予め答えのページは抜かれていて、赤ペンで、「◯日、ここまでやる」と書き込まれている。学校の宿題が終わるとその教材に取り掛かり、それも解き終わったら母親に丸つけをしてもらうため見せに行く。間違った箇所は熱心に教えられた。その甲斐あって、私は学校の中でも優秀だった。自分が誇らしかった。

しかし進級につれ、勉強内容も当然難しくなる。テストで100点は取れず、90点代になることもしばしば。そんなテストを持ち帰ろう日には、ものすごい剣幕で怒られ、なぜ数点を落としてしまったのか、「勉強不足でした」という言葉を出すまで説教から解放されなかった

その頃から、私はおかしいと思い始める。

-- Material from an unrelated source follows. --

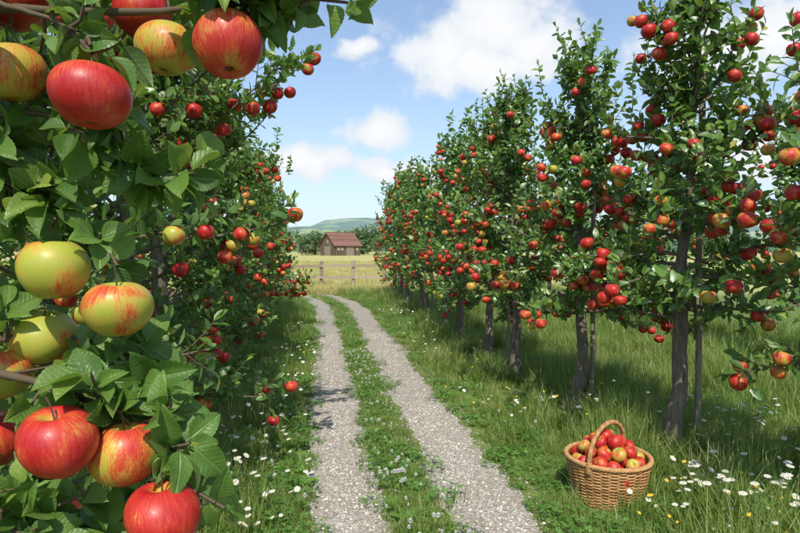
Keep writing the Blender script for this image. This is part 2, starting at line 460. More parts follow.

他の子は、テストで90点なら十分褒められる。
というか、私だって学校では褒められている。
でも、家では100点以外のテストなんて認められない。90点分の努力はすべてなかったことにされ、それどころか努力不足ということになる。
頑張っても頑張っても、私は母の愛をもらえないことに気づいた時期だ。

しかし、母のことをおかしいと思っても反抗の言葉を口にしたら、文字通り「殺される」と感じていた。いやむしろ、反抗しなくたって、「母は私のことなんて好きではないから、いつ殺されてもおかしくない」と本気で思っていた。今でも思うことはある。
実際には、暴力を振るったりなどもちろんなかったけれど、そう思わせるぐらいの恐怖と絶対服従を植え付けられていた。

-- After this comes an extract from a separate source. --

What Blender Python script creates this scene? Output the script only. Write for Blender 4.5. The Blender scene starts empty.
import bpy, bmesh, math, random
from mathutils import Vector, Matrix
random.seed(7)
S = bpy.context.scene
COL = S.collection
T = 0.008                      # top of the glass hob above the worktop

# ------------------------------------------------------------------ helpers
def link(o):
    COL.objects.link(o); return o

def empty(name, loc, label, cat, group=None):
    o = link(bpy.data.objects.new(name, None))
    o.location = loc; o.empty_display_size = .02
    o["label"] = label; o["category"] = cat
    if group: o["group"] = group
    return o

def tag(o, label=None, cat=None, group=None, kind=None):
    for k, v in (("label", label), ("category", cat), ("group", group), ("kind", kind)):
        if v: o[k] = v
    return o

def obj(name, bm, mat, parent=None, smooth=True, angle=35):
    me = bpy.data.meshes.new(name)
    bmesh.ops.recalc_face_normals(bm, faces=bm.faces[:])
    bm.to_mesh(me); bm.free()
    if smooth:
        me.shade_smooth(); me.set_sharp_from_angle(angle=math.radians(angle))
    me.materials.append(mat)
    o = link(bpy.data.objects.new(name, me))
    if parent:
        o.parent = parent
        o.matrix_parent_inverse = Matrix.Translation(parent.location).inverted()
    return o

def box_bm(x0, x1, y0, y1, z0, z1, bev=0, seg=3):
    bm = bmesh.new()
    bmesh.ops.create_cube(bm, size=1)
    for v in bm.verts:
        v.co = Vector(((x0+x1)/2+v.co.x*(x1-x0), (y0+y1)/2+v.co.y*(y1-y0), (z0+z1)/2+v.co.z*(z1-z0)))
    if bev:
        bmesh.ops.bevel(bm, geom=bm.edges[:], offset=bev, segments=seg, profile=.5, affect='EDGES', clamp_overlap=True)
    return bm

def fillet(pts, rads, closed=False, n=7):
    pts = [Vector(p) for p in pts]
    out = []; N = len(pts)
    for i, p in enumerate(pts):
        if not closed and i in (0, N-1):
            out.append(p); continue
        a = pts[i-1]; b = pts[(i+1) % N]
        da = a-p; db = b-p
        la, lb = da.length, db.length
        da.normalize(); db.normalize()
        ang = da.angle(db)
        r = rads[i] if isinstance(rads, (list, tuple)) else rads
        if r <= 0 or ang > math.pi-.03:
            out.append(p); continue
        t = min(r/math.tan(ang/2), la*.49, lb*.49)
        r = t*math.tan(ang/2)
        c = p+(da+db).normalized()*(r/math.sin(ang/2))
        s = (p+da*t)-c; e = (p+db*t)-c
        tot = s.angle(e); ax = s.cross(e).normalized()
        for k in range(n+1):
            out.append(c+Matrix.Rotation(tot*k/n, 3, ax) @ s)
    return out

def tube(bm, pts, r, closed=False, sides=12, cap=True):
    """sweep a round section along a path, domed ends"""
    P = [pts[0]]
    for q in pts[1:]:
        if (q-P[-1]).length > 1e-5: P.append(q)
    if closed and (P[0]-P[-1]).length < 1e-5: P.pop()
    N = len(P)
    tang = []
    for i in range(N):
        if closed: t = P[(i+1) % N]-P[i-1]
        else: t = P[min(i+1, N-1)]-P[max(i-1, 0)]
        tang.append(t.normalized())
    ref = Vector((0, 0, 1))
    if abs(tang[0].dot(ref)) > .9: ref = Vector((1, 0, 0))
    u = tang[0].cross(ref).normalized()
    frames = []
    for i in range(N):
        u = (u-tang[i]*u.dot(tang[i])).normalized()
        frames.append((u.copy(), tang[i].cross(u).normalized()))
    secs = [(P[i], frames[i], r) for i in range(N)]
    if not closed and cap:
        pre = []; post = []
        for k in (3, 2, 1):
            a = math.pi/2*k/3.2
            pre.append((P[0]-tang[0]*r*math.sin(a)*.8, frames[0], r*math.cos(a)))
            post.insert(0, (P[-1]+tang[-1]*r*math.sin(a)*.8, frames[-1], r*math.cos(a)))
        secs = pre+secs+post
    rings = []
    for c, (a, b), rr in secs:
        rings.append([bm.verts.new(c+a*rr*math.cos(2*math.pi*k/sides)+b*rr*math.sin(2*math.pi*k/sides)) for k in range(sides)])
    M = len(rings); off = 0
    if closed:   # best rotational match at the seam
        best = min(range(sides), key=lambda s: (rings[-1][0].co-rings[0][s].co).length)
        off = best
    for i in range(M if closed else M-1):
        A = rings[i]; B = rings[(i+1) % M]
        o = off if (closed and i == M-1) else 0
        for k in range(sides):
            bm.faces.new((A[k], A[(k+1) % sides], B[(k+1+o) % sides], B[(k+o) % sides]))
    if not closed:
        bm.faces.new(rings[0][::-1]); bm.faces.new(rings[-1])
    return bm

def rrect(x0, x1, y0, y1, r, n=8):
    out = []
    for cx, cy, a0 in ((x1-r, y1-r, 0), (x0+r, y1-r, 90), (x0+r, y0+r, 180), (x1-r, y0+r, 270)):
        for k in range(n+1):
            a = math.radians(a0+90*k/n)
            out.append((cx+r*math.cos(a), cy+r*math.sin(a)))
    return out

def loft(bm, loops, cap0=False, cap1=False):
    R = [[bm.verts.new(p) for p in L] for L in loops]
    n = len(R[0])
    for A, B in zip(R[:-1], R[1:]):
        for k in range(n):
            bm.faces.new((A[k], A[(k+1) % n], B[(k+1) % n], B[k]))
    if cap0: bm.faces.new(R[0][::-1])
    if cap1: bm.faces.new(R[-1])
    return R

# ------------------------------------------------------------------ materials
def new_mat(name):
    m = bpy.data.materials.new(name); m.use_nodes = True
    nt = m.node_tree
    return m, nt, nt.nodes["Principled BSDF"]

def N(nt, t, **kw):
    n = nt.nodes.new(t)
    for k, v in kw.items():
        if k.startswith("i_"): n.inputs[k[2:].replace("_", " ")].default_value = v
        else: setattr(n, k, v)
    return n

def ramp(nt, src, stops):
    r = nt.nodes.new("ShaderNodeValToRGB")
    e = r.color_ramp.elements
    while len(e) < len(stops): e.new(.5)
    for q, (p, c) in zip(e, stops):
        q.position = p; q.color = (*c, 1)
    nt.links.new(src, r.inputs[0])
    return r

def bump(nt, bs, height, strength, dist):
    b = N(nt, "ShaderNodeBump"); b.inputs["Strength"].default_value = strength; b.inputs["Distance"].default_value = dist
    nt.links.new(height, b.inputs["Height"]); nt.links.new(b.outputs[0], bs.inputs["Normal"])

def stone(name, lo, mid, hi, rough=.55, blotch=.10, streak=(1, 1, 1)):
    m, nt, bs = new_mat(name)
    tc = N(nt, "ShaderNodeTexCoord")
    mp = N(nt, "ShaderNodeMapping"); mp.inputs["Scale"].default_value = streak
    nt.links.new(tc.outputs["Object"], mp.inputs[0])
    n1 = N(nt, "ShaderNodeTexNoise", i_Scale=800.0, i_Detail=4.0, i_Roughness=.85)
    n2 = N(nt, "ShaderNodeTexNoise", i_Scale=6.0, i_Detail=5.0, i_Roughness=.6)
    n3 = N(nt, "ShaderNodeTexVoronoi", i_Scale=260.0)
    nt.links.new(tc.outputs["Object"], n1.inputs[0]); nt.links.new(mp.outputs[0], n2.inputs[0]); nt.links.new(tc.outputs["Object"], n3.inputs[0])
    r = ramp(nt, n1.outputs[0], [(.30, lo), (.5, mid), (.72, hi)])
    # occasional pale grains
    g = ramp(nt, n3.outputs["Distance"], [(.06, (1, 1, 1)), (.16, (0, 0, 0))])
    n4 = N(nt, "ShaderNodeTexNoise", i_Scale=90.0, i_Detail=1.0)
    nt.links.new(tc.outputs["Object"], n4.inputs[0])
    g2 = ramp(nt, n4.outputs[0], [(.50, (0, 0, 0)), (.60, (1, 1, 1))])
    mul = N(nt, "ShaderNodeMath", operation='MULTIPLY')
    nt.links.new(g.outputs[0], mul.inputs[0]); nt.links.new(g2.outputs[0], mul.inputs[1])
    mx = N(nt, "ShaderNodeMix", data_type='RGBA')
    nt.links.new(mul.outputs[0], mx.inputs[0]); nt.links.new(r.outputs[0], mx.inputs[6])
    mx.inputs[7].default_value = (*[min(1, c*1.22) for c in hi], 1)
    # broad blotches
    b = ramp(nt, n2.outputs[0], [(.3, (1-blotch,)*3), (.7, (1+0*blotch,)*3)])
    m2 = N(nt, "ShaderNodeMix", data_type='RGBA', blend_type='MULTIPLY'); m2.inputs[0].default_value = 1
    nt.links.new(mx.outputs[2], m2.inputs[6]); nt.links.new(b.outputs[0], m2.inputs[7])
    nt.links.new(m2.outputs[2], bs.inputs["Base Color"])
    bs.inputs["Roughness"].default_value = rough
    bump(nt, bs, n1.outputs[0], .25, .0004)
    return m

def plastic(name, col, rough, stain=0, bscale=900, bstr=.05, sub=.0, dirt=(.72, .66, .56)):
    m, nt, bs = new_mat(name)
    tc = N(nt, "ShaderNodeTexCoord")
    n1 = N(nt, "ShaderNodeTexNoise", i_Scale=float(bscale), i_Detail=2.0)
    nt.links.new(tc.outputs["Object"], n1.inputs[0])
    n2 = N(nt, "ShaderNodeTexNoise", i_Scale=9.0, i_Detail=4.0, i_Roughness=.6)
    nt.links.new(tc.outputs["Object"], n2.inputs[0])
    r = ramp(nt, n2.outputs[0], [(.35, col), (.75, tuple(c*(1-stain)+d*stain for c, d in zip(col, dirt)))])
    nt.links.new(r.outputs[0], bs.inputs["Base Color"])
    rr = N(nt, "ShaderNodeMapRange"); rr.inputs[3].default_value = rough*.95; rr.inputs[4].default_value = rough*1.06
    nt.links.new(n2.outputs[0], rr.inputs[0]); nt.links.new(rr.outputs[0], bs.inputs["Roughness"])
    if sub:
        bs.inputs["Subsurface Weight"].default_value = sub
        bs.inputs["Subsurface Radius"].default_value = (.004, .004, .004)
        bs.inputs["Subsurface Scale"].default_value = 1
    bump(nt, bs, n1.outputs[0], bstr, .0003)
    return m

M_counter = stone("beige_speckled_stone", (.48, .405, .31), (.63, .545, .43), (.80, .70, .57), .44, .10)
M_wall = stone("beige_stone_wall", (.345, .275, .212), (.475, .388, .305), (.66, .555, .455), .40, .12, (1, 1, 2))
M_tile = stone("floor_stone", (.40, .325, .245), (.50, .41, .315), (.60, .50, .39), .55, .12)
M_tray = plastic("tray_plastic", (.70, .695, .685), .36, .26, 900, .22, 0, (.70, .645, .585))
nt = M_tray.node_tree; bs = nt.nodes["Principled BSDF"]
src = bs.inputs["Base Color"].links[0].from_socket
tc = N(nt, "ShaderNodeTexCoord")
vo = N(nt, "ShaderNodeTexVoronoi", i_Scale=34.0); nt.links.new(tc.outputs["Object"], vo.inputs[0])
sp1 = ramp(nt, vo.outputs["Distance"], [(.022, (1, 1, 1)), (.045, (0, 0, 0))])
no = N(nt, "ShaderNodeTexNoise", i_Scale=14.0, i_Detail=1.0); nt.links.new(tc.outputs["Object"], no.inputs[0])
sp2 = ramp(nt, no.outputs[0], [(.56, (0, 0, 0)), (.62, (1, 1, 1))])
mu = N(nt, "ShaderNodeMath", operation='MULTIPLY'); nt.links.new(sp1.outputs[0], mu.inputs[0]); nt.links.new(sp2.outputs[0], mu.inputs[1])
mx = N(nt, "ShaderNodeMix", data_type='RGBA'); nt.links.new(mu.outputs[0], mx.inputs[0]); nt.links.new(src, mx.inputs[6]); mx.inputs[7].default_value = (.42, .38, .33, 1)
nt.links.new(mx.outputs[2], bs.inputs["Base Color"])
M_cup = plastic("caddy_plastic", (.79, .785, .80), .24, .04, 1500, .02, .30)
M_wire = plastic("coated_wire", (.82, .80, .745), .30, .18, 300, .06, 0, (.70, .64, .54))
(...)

卒業式だったか、学校のイベントで、サプライズで自分の親から手紙を貰うというのがあった。毒親持ちからすると、なんとハタメイワクなイベントだろうと思うが、当時は従うしかない。

外面は良い親なので、とても綺麗な日本語が並べられていた。もう、なんて書いてあったか思い出せない。でも、一般的に親が子に宛てる手紙例みたいな文面が並んでいたと思う。それを見て、「そんなこと、本心で思ってないくせに。いつも私を怒って、私のこと嫌いなくせに。」そんなの読んで、いまさら嬉しいなんて気持ちが湧くわけがない。
私は、家に帰って一人で泣きながら、もらった手紙を破って机の奥にしまった。

時は過ぎ、大学受験

口実を作って親から離れるには絶好の機会。逃すわけにはいかない。
ちょうど、家から通えない範囲にある大学に、とても行きたいと思える学部もあった。

勉強も準備もそれはそれは頑張って、合格を掴み取った。
親から離れることはもちろんだけれど、それ以上にその大学に通えることが私は純粋に嬉しかった。

早速家に帰って合格を報告すると、すでに泣き腫らした母親が一言

「家、出て行くんだね…まさか合格するとは思わなかった…」

心の底から悲しくなった。
なぜ、祝ってもらえないのか。
なぜ、合格したことを悲しんでいるのか。

ああ、この人は、私の努力も夢も幸せも、何も願っちゃいないんだ。ただただ、自分の側から離したくないだけなんだ。

心から、この大学に受かってよかったと思った。